Simon Wren-Lewis digests the Treasury’s report on the relationship an independent Scotland would have with sterling and the Bank of England (rUK is his shorthand for the UK excluding Scotland):
The real problem for Scotland is that, in forming a sterling currency union, it will be dealing with a government that thinks like Germany. What is worse, although Germany can sometimes be persuaded to go against its austerity instincts for the sake of European unity, after an independence vote rUK is unlikely to let its heart strings be pulled in a similar way! The problem for Scotland is that the rUK can provide something that in fact costs it very little, but the absence of which would cost Scotland a great deal, so rUK will be able to ask for a high price. Unless the new Scottish government is prepared to pay for a Bank of England LOLR role with some of its oil revenues, it may find it has nothing to bargain with. If no agreement can be found, the Treasury paper is quite right to conclude that using sterling unilaterally would not be attractive for Scotland. So rather than accept damaging fiscal restrictions, the new Scottish government may end up with its own currency after all.

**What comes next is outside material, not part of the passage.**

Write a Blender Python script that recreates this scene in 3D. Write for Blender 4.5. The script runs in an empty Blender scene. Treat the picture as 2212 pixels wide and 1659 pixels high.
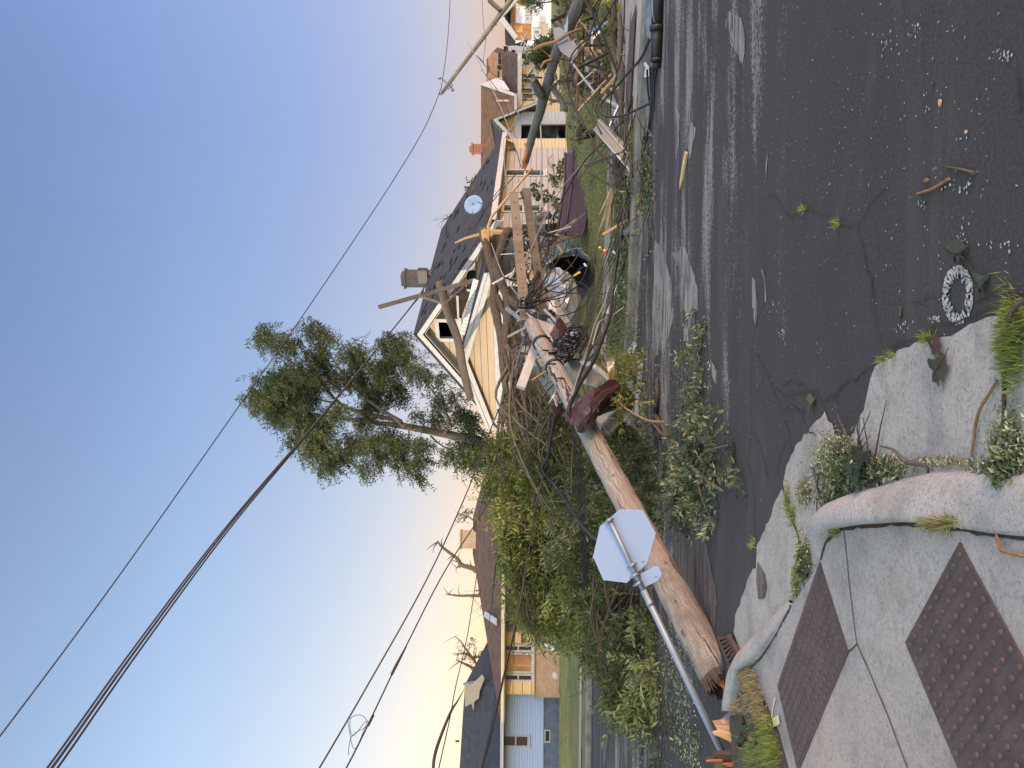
import bpy, bmesh, math, random
import numpy as np
from mathutils import Vector, Matrix
random.seed(7); RNG = np.random.default_rng(7)
C = bpy.context.scene.collection
rad = math.radians

# ------------------------------------------------------------------ camera
FPX = 1640.0; CAMH = 1.5
TH = math.atan(57 / FPX); ROLL = rad(0.3)
_F = Vector((0, math.cos(TH), math.sin(TH))); _U = Vector((0, -math.sin(TH), math.cos(TH))); _R = Vector((1, 0, 0))
_R2 = _R * math.cos(ROLL) + _U * math.sin(ROLL); _U2 = _U * math.cos(ROLL) - _R * math.sin(ROLL)
cam = bpy.data.cameras.new('camera'); cam_o = bpy.data.objects.new('camera', cam); C.objects.link(cam_o)
cam.sensor_fit = 'HORIZONTAL'; cam.sensor_width = 36; cam.lens = 36 * FPX / 2212
cam.clip_start = 0.05; cam.clip_end = 3000
cx, cy, cz = -_U2, _R2, -_F          # the photograph is a portrait picture lying on its side
cam_o.matrix_world = Matrix(((cx.x, cy.x, cz.x, 0), (cx.y, cy.y, cz.y, 0), (cx.z, cy.z, cz.z, CAMH), (0, 0, 0, 1)))
bpy.context.scene.camera = cam_o

# ------------------------------------------------------------------ light
TINT = (.93, .86, 1.04); PINK = (.86, .64, .64); PEACH = (1.08, .96, .74); LEFT = (1.5, 1.33, 1.0); HIGH = (3.2, 2.3, 1.5); BACK = (2.7, 2.85, 2.4)
SUN = Vector((-0.94, -0.34, 0)).normalized(); ELEV = rad(10)
w = bpy.data.worlds.new("World"); bpy.context.scene.world = w; w.use_nodes = True
nt = w.node_tree; nt.nodes.clear()
sky = nt.nodes.new('ShaderNodeTexSky'); sky.sky_type = 'NISHITA'; sky.sun_disc = False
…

George Osborne is right to present the Treasury’s analysis as a stumbling block for the SNP, in other words; but he’s slightly disingenuous in pretending that he has nothing to do with that fact.
As Wren-Lewis points out, politics muddies all waters. Normally, the study of Optimal Currency Areas is relatively simple: the more alike two countries are, the greater the benefits of having a shared currency, and the lesser the disbenefits. That’s why the euro is such a startlingly bad idea on paper – there’s basically no possible group of countries less economically, socially and politically coherent than the eurozone. And in in nations like rUK and Scotland, which are pretty damn similar, the whole deal comes down to one basic question: is the loss of flexibility of monetary policy a worthwhile cost to pay for those benefits?
But that assumes that there is any way a currency union between rUK and Scotland could actually exist as a union. It’s a political, not an economic question: what possible scenarios can we imagine in which the Bank of England would view the Scottish economy as anything other than entirely subordinate to the interests of rUK’s? And, moreover, what possible scenarios can we imagine in which an actually existing rUK government – as short-termist, economically-illiterate and vindictive as they tend to be – would allow that to happen?
It may just be the case that the rUK would be better off if the Bank of England carried its policy equitably, allowing the rUK to take a hit to ensure the continued strength of Scotland, which would be on of its biggest, if not the biggest, trading partner. But it’s nigh-on impossible to imagine a rUK government letting the Bank of England incorporate that rationalisation into its mandate.
Compared to questions of fair allocation of public debt, North Sea Oil and monarchs (Scotland can have em, frankly), the question of Scottish monetary policy might seem boringly technical. But it’s one of the most intractable problems standing in the way of Alex Salmond’s dream.